===== Data shown =====
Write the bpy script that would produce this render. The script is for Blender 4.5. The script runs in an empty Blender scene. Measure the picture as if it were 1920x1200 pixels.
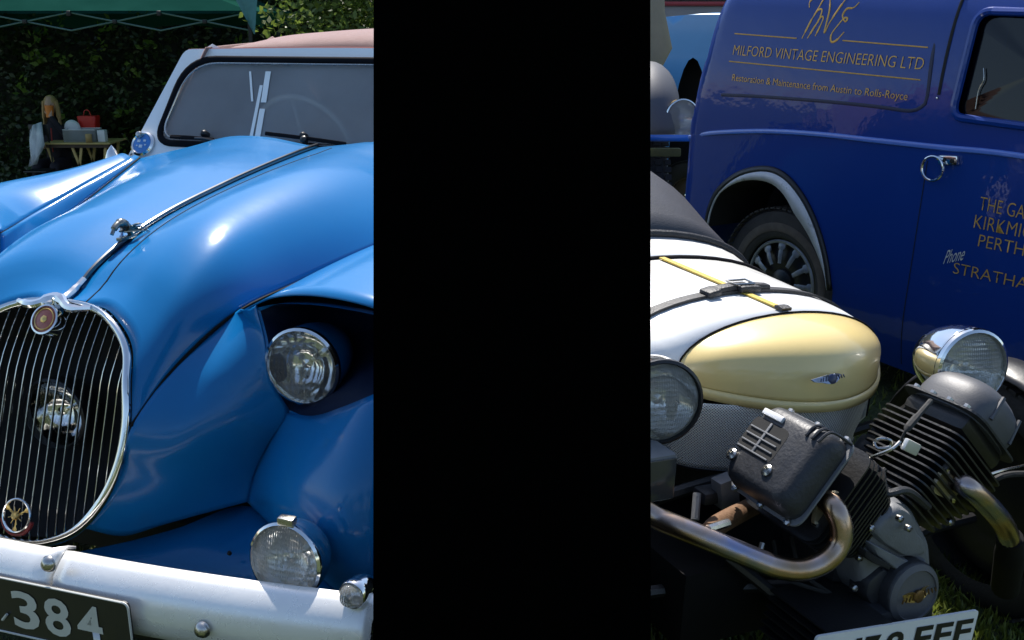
=====
===== Data shown =====
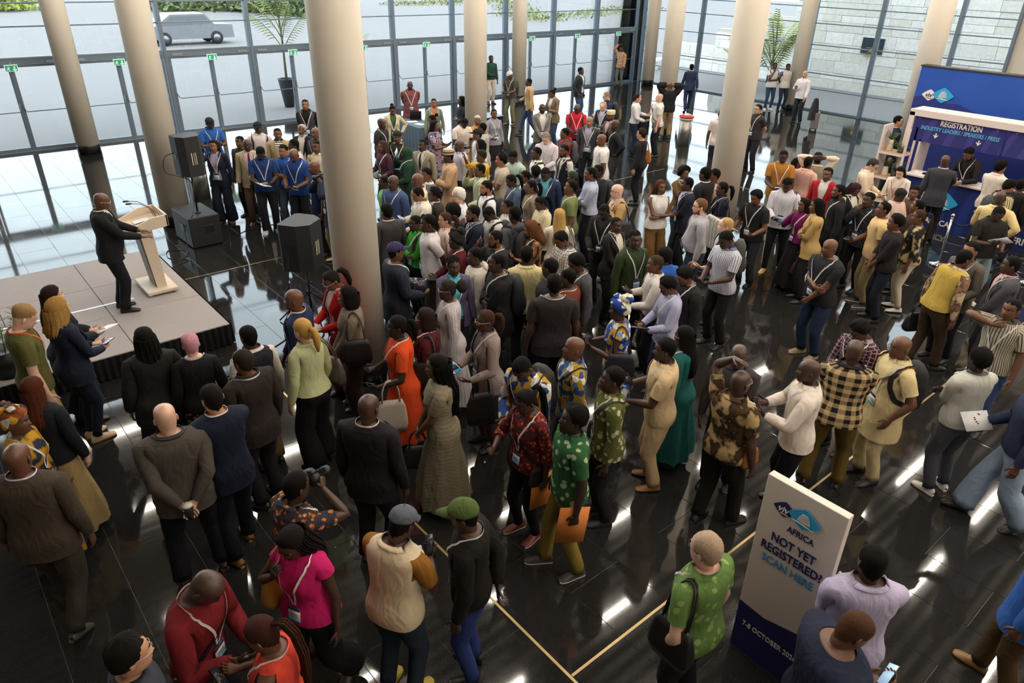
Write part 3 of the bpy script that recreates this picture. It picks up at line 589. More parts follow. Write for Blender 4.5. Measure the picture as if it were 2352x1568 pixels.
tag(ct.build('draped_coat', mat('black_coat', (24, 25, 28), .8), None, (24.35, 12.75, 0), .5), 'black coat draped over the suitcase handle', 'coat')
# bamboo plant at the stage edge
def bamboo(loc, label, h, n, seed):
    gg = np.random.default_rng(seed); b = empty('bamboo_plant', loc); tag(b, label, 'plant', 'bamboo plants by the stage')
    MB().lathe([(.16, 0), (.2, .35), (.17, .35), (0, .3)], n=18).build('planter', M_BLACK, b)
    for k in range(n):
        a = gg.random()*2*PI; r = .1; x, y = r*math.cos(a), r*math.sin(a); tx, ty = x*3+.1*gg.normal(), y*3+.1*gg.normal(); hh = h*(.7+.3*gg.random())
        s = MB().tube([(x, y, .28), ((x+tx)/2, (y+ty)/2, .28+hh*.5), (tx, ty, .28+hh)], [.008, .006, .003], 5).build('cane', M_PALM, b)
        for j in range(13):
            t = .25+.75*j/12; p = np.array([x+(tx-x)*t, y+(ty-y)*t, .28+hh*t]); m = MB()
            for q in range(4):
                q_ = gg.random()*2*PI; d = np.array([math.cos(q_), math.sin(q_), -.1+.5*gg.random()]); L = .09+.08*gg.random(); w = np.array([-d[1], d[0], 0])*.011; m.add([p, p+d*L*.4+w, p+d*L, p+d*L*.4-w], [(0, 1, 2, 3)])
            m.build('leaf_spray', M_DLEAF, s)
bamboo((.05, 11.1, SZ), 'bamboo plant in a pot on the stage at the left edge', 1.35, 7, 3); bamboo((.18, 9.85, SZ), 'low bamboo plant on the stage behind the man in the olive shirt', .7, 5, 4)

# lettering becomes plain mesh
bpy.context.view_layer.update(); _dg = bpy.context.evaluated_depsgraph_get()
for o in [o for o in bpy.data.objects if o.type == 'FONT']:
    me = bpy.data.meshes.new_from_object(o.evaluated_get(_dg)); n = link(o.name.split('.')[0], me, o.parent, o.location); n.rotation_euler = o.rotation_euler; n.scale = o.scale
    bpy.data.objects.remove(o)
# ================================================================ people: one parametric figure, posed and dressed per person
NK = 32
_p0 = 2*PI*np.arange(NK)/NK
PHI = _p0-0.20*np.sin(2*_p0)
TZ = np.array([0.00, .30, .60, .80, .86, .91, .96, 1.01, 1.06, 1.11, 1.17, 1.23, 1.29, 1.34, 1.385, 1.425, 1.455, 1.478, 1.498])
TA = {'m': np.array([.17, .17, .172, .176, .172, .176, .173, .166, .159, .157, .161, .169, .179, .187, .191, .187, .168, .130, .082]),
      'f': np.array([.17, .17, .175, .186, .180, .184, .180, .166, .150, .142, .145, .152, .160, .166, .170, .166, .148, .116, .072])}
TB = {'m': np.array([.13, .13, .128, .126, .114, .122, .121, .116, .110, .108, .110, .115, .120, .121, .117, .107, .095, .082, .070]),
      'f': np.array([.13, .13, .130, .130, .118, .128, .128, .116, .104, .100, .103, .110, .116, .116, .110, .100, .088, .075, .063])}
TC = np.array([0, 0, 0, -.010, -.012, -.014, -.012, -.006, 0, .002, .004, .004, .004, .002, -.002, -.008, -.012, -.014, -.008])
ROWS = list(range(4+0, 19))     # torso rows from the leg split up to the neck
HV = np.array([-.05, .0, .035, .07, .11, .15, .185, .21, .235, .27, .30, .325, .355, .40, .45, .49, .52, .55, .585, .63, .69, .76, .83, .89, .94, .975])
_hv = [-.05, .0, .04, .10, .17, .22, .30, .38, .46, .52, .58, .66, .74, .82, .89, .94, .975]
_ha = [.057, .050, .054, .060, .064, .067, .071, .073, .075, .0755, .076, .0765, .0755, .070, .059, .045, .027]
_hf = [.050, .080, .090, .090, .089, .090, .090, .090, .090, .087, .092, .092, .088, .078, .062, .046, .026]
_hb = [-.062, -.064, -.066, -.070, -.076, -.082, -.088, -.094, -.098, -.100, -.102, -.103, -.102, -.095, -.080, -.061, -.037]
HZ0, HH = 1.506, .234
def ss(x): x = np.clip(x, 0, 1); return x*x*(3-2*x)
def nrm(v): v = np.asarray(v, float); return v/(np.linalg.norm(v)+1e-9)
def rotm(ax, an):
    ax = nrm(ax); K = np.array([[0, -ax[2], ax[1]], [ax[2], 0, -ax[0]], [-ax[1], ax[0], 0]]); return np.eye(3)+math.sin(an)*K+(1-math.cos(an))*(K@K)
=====
**Stated exercise**
Gather from the data above every line with the string "empty".

**Exercise output**
Write the bpy script that would produce this render. The script is for Blender 4.5. The script runs in an empty Blender scene. Measure the picture as if it were 1920x1200 pixels.
    gg = np.random.default_rng(seed); b = empty('bamboo_plant', loc); tag(b, label, 'plant', 'bamboo plants by the stage')